▶ Brief
Extract the lines of the material below, beginning with the first and ending with the line that holds "for z in (1.412, 1.435): link('collar_screw', MB().cyl((CX". Skip every picture.

▶ Input
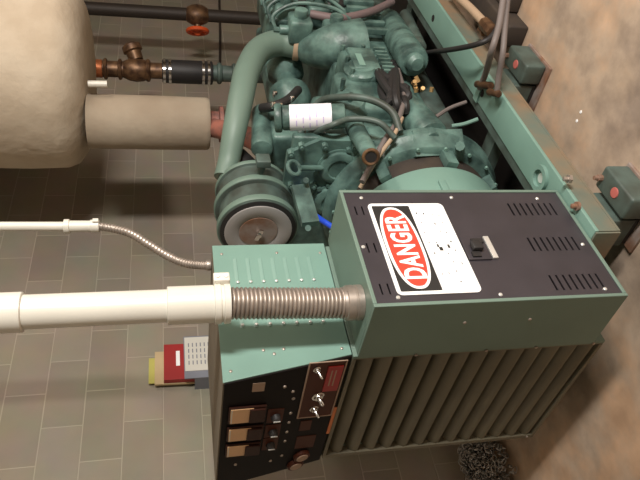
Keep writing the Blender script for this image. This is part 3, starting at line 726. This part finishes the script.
# ---------------------------------------------------------------- conduits
CX, CYc = 1.118, 1.345
fxc = thing('flexible_conduit', 'thick ribbed metal flexible conduit plugged into the breaker box top', 'conduit', (CX, CYc, 1.024))
zf0, zf1 = 1.078, 1.401
rad = []; pts = []; K = 27 * 6
for i in range(K + 1):
    f = i / K; z = zf0 + (zf1 - zf0) * f
    pts.append((CX, CYc + .02 * (1 - f), z)); rad.append(.0385 + .0065 * abs(math.sin(PI * i / 6)) ** .7)
link('ribbed_hose', MB().tube(pts, .04, 28, False, 1, rad), 'galv', fxc)
link('end_fitting', MB().lathe((CX, CYc + .02, 1.024), (0, 0, 1), [(0, .052), (.018, .052), (.019, .050), (.024, .050), (.025, .052), (.046, .051), (.048, .047), (.056, .046)], 28), 'galv', fxc)
cd = thing('pvc_conduit', 'thick cream vertical conduit pipe with collar above the ribbed metal hose', 'conduit', (CX, CYc, 1.41))
def cz(z): return z
link('pipe', MB().cyl((CX, CYc, 1.50), (CX - .03, CYc - .03, H - .001), .0445, 32), 'pvc', cd)
def along(z): f = (z - 1.50) / (H - 1.50); return P(CX - .03 * f, CYc - .03 * f, z)
link('coupling', MB().lathe(along(1.445), along(1.57) - along(1.445), [(0, .049), (.002, .052), (.123, .052), (.125, .049)], 32), 'pvc', cd)
link('coupling', MB().lathe(along(1.925), along(2.1) - along(1.925), [(0, .049), (.002, .052), (.163, .052), (.165, .049)], 32), 'pvc', cd)
cl = link('collar', MB().lathe((CX, CYc, 1.402), (0, 0, 1), [(0, .040), (0, .055), (.016, .056), (.018, .052), (.024, .052), (.026, .056), (.042, .056), (.044, .050), (.046, .050)], 32).box((CX + .030, CYc - .062, 1.402), (CX + .060, CYc - .036, 1.446), .003), 'pvc', cd)
for z in (1.412, 1.435): link('collar_screw', MB().cyl((CX + .047, CYc - .061, z), (CX + .045, CYc - .066, z), .0055, 10), 'galv', cl)

K0 = Vector((1.728, 1.620, 1.811)); KT = Vector((1.740, 1.620, 2.134)); 
tc = thing('thin_conduit', 'thin cream vertical conduit with small coupling behind the thick one', 'conduit', tuple(K0))
link('pipe', MB().cyl((K0.x, K0.y, K0.z + .08), (KT.x + (KT.x - K0.x) * 1.2, K0.y, H - .001), .0165, 16), 'pvc', tc)
link('coupling', MB().lathe(K0 + P(0, 0, -.005), (0, 0, 1), [(0, .020), (.002, .023), (.03, .023), (.031, .020), (.10, .021), (.101, .026), (.118, .026), (.12, .02)], 18).box(K0 + P(-.008, -.03, -.003), K0 + P(.008, -.018, .016)), 'pvc', tc)
tf = thing('thin_flexible_conduit', 'thin ribbed metal conduit curving down to the top of the control cabinet', 'conduit', (1.421, 1.513, 1.426))
path = [Vector(p) for p in (tuple(K0), (1.712, 1.620, 1.752), (1.684, 1.620, 1.693), (1.627, 1.620, 1.631), (1.571, 1.620, 1.569), (1.535, 1.620, 1.512), (1.514, 1.610, 1.462), (1.503, 1.600, 1.422))]
E_ = []
for i in range(len(path) - 1):
    for k in range(24):
        t_ = k / 24; p0 = path[max(i - 1, 0)]; p1 = path[i]; p2 = path[i + 1]; p3 = path[min(i + 2, len(path) - 1)]
        E_.append(0.5 * ((2 * p1) + (-p0 + p2) * t_ + (2 * p0 - 5 * p1 + 4 * p2 - p3) * t_ * t_ + (-p0 + 3 * p1 - 3 * p2 + p3) * t_ ** 3))
E_.append(path[-1])
link('ribbed_hose', MB().tube(E_, .014, 14, False, 1, [.0135 + .0022 * (1 if (i % 4) < 2 else 0) for i in range(len(E_))]), 'galv', tf)
link('end_fitting', MB().cyl(path[-1] + P(0, 0, .02), P(path[-1].x, path[-1].y, ZT + .001), .019, 16, .002), 'galv', tf)

# ---------------------------------------------------------------- cables and brass-ended pipe over the front rail
one('black_cable', MB().tube([(2.855, 1.480, 0.303), (2.730, 1.400, 0.277), (2.417, 1.219, 0.320), (2.270, 1.117, 0.300), (2.270, 1.079, 0.250), (2.339, 1.040, 0.200), (2.460, 0.978, 0.150)], .012, 10), 'rubber', 'dark purple-black cable lying across the teal rail toward the engine', 'cable', (2.417, 1.219, 0.320))
one('grey_hose', MB().tube([(2.243, 1.307, 0.235), (2.190, 1.200, 0.265), (2.094, 1.052, 0.330), (2.160, 0.980, 0.300), (2.275, 0.904, 0.260)], .013, 10), 'greyhose', 'grey hose running up from a rail fitting, left of its twin nearer the engine', 'hose', (2.243, 1.307, 0.235), 'hoses by the rail')
one('grey_hose', MB().tube([(2.079, 1.226, 0.250), (2.095, 1.158, 0.260), (2.112, 1.067, 0.270), (2.202, 0.998, 0.250), (2.315, 0.919, 0.220)], .012, 10), 'greyhose', 'grey hose hanging outermost over the floor beside the rail', 'hose', (2.138, 1.267, 0.220), 'hoses by the rail')
one('hose_fitting', MB().cyl((2.258, 1.297, 0.247), (2.144, 1.237, 0.247), .016, 12, .003), 'brass', 'tan hose end fitting lying on the rail flange', 'hose fitting', (2.211, 1.273, 0.240))
one('hose_fitting', MB().cyl((2.134, 1.260, 0.252), (2.056, 1.222, 0.252), .015, 12, .003), 'brass', 'brass hose fitting at the outer rail edge above the far isolator', 'hose fitting', (2.114, 1.252, 0.240))
bpz = thing('brass_pipe', 'old pale pipe with brass end fitting lying beyond the rail', 'pipe', (2.488, 1.155, 0.150))
link('pipe', MB().tube([(2.953, 1.184, 0.160), (2.712, 1.156, 0.160), (2.499, 1.142, 0.160)], .020, 12), 'tan', bpz)
link('brass_end', MB().cyl((2.535, 1.145, 0.160), (2.428, 1.140, 0.160), .030, 8, .003).cyl((2.549, 1.186, 0.160), (2.504, 1.178, 0.160), .016, 10), 'brass', bpz)
b = MB().box((2.42, 1.10, .0), (3.4, 1.20, .10), .01).box((2.55, 1.02, .0), (3.3, 1.099, .06), .01)
one('dark_gap_fill', b, 'darkbrown', 'dark brown blocks filling the gap along the far rail under the cables', 'cable trough', (2.9, 1.1, 0))  # dark brown blocks added to fill the gap between rail and floor

# ---------------------------------------------------------------- manuals on the wall
WY = 3.1
def bookbox(name, px, material, label, cat):
    pass
def sheet(name, x0, x1, z0, z1, y0, y1, mt, label, cat, lean=0.0):
    b = MB().quadbox([(x0, y0, z0), (x1, y0, z0), (x1, y1, z0), (x0, y1, z0), (x0 + lean, y0, z1), (x1 + lean, y0, z1), (x1 + lean, y1, z1), (x0 + lean, y1, z1)])
    return one(name, b, mt, label, cat, ((x0 + x1) / 2, (y0 + y1) / 2, z0), 'manuals on the back wall', .001)
mx0, mx1 = 1.975, 2.232
hold = thing('wall_holder', 'grey wall pocket with a framed printed page, below the red binder', 'document holder', (2.13, WY, 1.10))
link('pocket', MB().box((mx0 - .01, 2.985, 1.10), (mx1 + .015, 2.992, 1.505)).box((mx0 - .01, 2.992, 1.10), (mx0 - .004, WY, 1.45)).box((mx1 + .009, 2.992, 1.10), (mx1 + .015, WY, 1.45)).box((mx0 - .004, 2.992, 1.10), (mx1 + .009, WY, 1.108)), 'greyframe', hold)
pg = link('page', MB().box((mx0 + .035, 2.981, 1.13), (mx1 + .005, 2.985, 1.500)), 'paper', hold)
b = MB()
for k in range(14):
    z = 1.475 - k * .022
    for x in (mx0 + .075, mx0 + .115, mx0 + .155, mx0 + .195): b.box((x, 2.9805, z), (x + .026, 2.981, z + .006))
link('printing', b, 'greyframe', pg)
sheet('binder', mx0 + .005, mx1 - .015, 1.11, 1.615, 3.02, 3.052, 'bookred', 'red binder with white spine label standing in the wall pocket', 'binder', .008)
rb = [o for o in S.objects if o.name.startswith('binder')][0]
b = MB().box((mx0 + .10, 3.0185, 1.527), (mx0 + .20, 3.0195, 1.548))
lb_ = link('binder_label', b, 'white', None); lb_.data.transform(Matrix.Translation(-rb.location)); lb_.parent = rb
sheet('manual', mx0, mx1 - .04, 1.112, 1.665, 3.056, 3.070, 'manila', 'tan manila manual behind the red binder', 'manual', .012)
sheet('manual', mx0 + .02, mx1 - .07, 1.112, 1.698, 3.073, 3.080, 'yellowp', 'yellow-green booklet rearmost in the wall pocket', 'manual', .012)

# ---------------------------------------------------------------- chain heap
random.seed(21)
b = MB()
hc = P(*(1.234, 2.785, 0.050)); hc.z = 0
path = []
a = 0
for i in range(560):
    f = i / 560
    a += .55 + random.uniform(-.25, .25)
    layer = f * .15
    rx = .21 * (1 - .55 * f) * (.45 + .55 * random.random()); 
    path.append(hc + P(rx * 1.15 * math.cos(a), rx * .85 * math.sin(a), .016 + layer + random.uniform(0, .012)))
for i, p in enumerate(path):
    d_ = Vector((random.uniform(-1, 1), random.uniform(-1, 1), random.uniform(-.4, .4))).normalized()
    n_ = d_.cross(Vector((0, 0, 1)) if i % 2 else Vector((.3, .2, .9))).normalized(); d2 = n_.cross(d_)
    rs = []
    for k in range(10):
        t_ = 2 * PI * k / 10; e_ = d_ * (.017 * math.cos(t_)) + d2 * (.0095 * math.sin(t_)); en_ = e_.normalized()
        rs.append([p + e_ + (en_ * math.cos(2 * PI * j / 5) + n_ * math.sin(2 * PI * j / 5)) * .0036 for j in range(5)])
    b.rings(rs, False, True, close=True)
for i in range(len(b.v)): 
    if b.v[i].z < .001: b.v[i].z = .001
one('chain', b, 'chain', 'heap of steel chain on the floor by the back wall', 'chain', tuple(hc))

# specks of paint on the floor
for nm, pt, lb in (('paint_fleck', (1.859, 1.211, 0.000), 'small white fleck on the brown floor, nearer the generator of two'), ('paint_fleck', (1.862, 1.172, 0.000), 'small white fleck on the brown floor, farther from the generator of two')):
    one(nm, MB().lathe(Vector(pt) + P(0, 0, .0005), (0, 0, 1), [(0, .007), (.002, .006)], 7, False), 'white', lb, 'fleck', pt, 'flecks on the floor')
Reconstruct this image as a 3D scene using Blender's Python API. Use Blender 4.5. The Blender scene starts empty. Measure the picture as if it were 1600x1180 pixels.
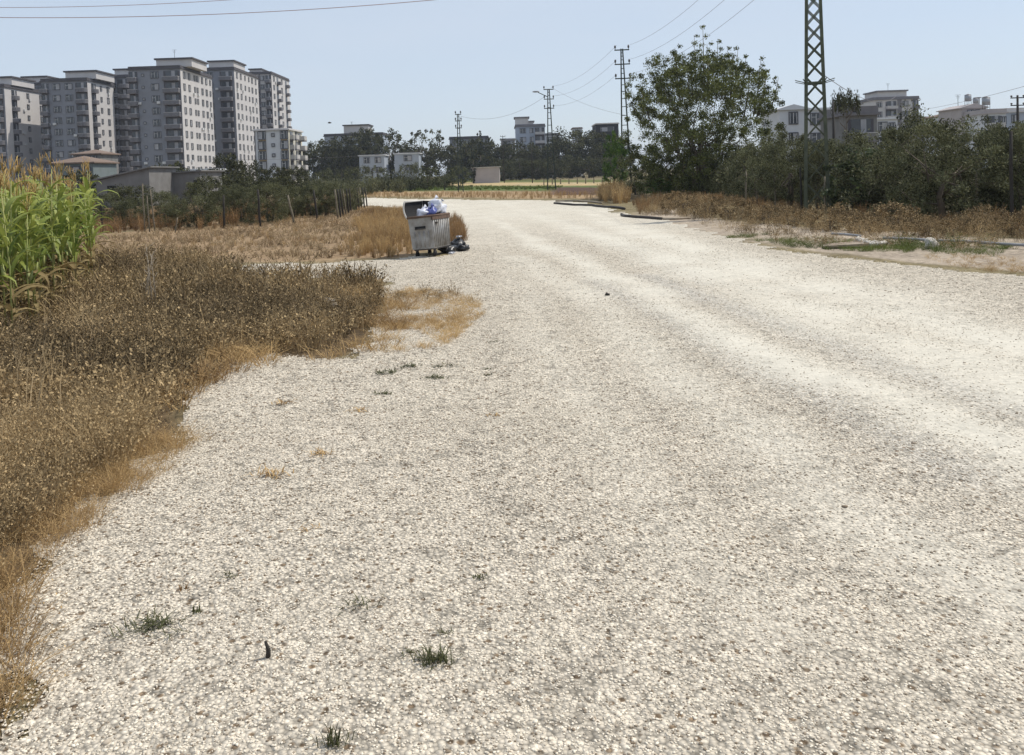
import bpy, bmesh, math, random
import numpy as np
from mathutils import Matrix, Vector, noise as mnoise

S = bpy.context.scene
COL = S.collection
rad = math.radians

# ------------------------------------------------------------------ camera
F = 1350.0                      # focal length in pixels of the 1600 px wide photograph
PPY = 327.0                     # height of the principal point (lens is shifted)
H = 2.1                         # eye height
ROT = Matrix.Rotation(rad(90-2.4), 3, 'X') @ Matrix.Rotation(rad(-1.9), 3, 'Z')
cam_data = bpy.data.cameras.new('camera')
cam = bpy.data.objects.new('camera', cam_data); COL.objects.link(cam)
cam.location = (0, 0, H)
cam.rotation_euler = ROT.to_euler()
cam_data.sensor_width = 36; cam_data.lens = 36*F/1600
cam_data.shift_y = (PPY-590)/1600
cam_data.clip_start = 0.05; cam_data.clip_end = 9000
S.camera = cam
S.render.resolution_x = 1024; S.render.resolution_y = 755

# ------------------------------------------------------------------ sky and sun
SUN_AZ, SUN_EL = 68, 57
w = bpy.data.worlds.new("World"); S.world = w; w.use_nodes = True
wn = w.node_tree.nodes; wl = w.node_tree.links
bg = wn['Background']; bg.inputs['Strength'].default_value = 0.125
sky = wn.new('ShaderNodeTexSky'); sky.sky_type = 'NISHITA'; sky.sun_disc = False
sky.sun_elevation = rad(SUN_EL); sky.sun_rotation = rad(SUN_AZ)
sky.air_density = 1.0; sky.dust_density = .6; sky.ozone_density = 2.0; sky.altitude = 0
smx = wn.new('ShaderNodeMix'); smx.data_type = 'RGBA'; smx.inputs[0].default_value = .72
smx.inputs[7].default_value = (4.8, 5.4, 6.25, 1)            # even veil of summer haze over the blue
wtc = wn.new('ShaderNodeTexCoord'); wmp = wn.new('ShaderNodeMapping'); wmp.inputs['Scale'].default_value = (1, 1, 4)
wnz = wn.new('ShaderNodeTexNoise'); wnz.inputs['Scale'].default_value = 2.2; wnz.inputs['Detail'].default_value = 6
wmr = wn.new('ShaderNodeMapRange'); wmr.inputs[1].default_value = .3; wmr.inputs[2].default_value = .7; wmr.inputs[3].default_value = .62; wmr.inputs[4].default_value = .86
wl.new(wtc.outputs['Generated'], wmp.inputs[0]); wl.new(wmp.outputs[0], wnz.inputs['Vector']); wl.new(wnz.outputs['Fac'], wmr.inputs[0]); wl.new(wmr.outputs[0], smx.inputs[0])
wl.new(sky.outputs[0], smx.inputs[6]); wl.new(smx.outputs[2], bg.inputs['Color'])
sd = bpy.data.lights.new('sun', 'SUN'); sd.energy = 3.6; sd.angle = rad(0.55); sd.color = (1.0, .94, .835)
sun = bpy.data.objects.new('sun', sd); COL.objects.link(sun)
sdir = Vector((math.sin(rad(SUN_AZ))*math.cos(rad(SUN_EL)), math.cos(rad(SUN_AZ))*math.cos(rad(SUN_EL)), math.sin(rad(SUN_EL))))
sun.rotation_euler = (-sdir).to_track_quat('-Z', 'Y').to_euler()
sun.location = sdir*200
S.view_settings.view_transform = 'Standard'; S.view_settings.look = 'None'
S.view_settings.exposure = 0.12; S.view_settings.gamma = 1
S.cycles.max_bounces = 6; S.cycles.volume_bounces = 0
S.cycles.transparent_max_bounces = 6

# ------------------------------------------------------------------ geometry helpers
def ray(px, py):
    return ROT @ Vector(((px-800)/F, (PPY-py)/F, -1))
def G(px, py):                                   # point of the ground plane
    r = ray(px, py); t = -H/r.z
    return (r.x*t, r.y*t)
def AT(px, py, Y):                               # point at distance Y in front
    r = ray(px, py); t = Y/r.y
    return (r.x*t, Y, H+r.z*t)
def XA(px, Y, z=0):                              # x of something standing at px, distance Y, height z
    py = 270
    for _ in range(3):
        r = ray(px, py); t = Y/r.y
        py += ((H+r.z*t)-z)/t*F
    r = ray(px, py); return r.x*Y/r.y
def GP(poly): return np.array([G(*p) for p in poly])

def relief(x, y):
    x = np.asarray(x, float); y = np.asarray(y, float)
    d = np.hypot(x, y)
    a = 0.018*np.sin(x*0.9+0.4*y+1)+0.015*np.sin(y*1.3-x*0.5)+0.03*np.sin(x*.21+y*.17+2)+0.02*np.sin(x*.37-y*.29)
    a += 0.006*np.sin(x*3.1+1.2*y)+0.006*np.sin(y*3.7-1.1*x+.7)
    return a*np.clip((160-d)/60, 0, 1)
def hz(x, y): return float(relief(x, y))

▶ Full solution
Keep writing the Blender script for this image. This is part 3, starting at line 726. This part finishes the script.
# ---------------------------------------------------------------- conduits
CX, CYc = 1.118, 1.345
fxc = thing('flexible_conduit', 'thick ribbed metal flexible conduit plugged into the breaker box top', 'conduit', (CX, CYc, 1.024))
zf0, zf1 = 1.078, 1.401
rad = []; pts = []; K = 27 * 6
for i in range(K + 1):
    f = i / K; z = zf0 + (zf1 - zf0) * f
    pts.append((CX, CYc + .02 * (1 - f), z)); rad.append(.0385 + .0065 * abs(math.sin(PI * i / 6)) ** .7)
link('ribbed_hose', MB().tube(pts, .04, 28, False, 1, rad), 'galv', fxc)
link('end_fitting', MB().lathe((CX, CYc + .02, 1.024), (0, 0, 1), [(0, .052), (.018, .052), (.019, .050), (.024, .050), (.025, .052), (.046, .051), (.048, .047), (.056, .046)], 28), 'galv', fxc)
cd = thing('pvc_conduit', 'thick cream vertical conduit pipe with collar above the ribbed metal hose', 'conduit', (CX, CYc, 1.41))
def cz(z): return z
link('pipe', MB().cyl((CX, CYc, 1.50), (CX - .03, CYc - .03, H - .001), .0445, 32), 'pvc', cd)
def along(z): f = (z - 1.50) / (H - 1.50); return P(CX - .03 * f, CYc - .03 * f, z)
link('coupling', MB().lathe(along(1.445), along(1.57) - along(1.445), [(0, .049), (.002, .052), (.123, .052), (.125, .049)], 32), 'pvc', cd)
link('coupling', MB().lathe(along(1.925), along(2.1) - along(1.925), [(0, .049), (.002, .052), (.163, .052), (.165, .049)], 32), 'pvc', cd)
cl = link('collar', MB().lathe((CX, CYc, 1.402), (0, 0, 1), [(0, .040), (0, .055), (.016, .056), (.018, .052), (.024, .052), (.026, .056), (.042, .056), (.044, .050), (.046, .050)], 32).box((CX + .030, CYc - .062, 1.402), (CX + .060, CYc - .036, 1.446), .003), 'pvc', cd)
for z in (1.412, 1.435): link('collar_screw', MB().cyl((CX + .047, CYc - .061, z), (CX + .045, CYc - .066, z), .0055, 10), 'galv', cl)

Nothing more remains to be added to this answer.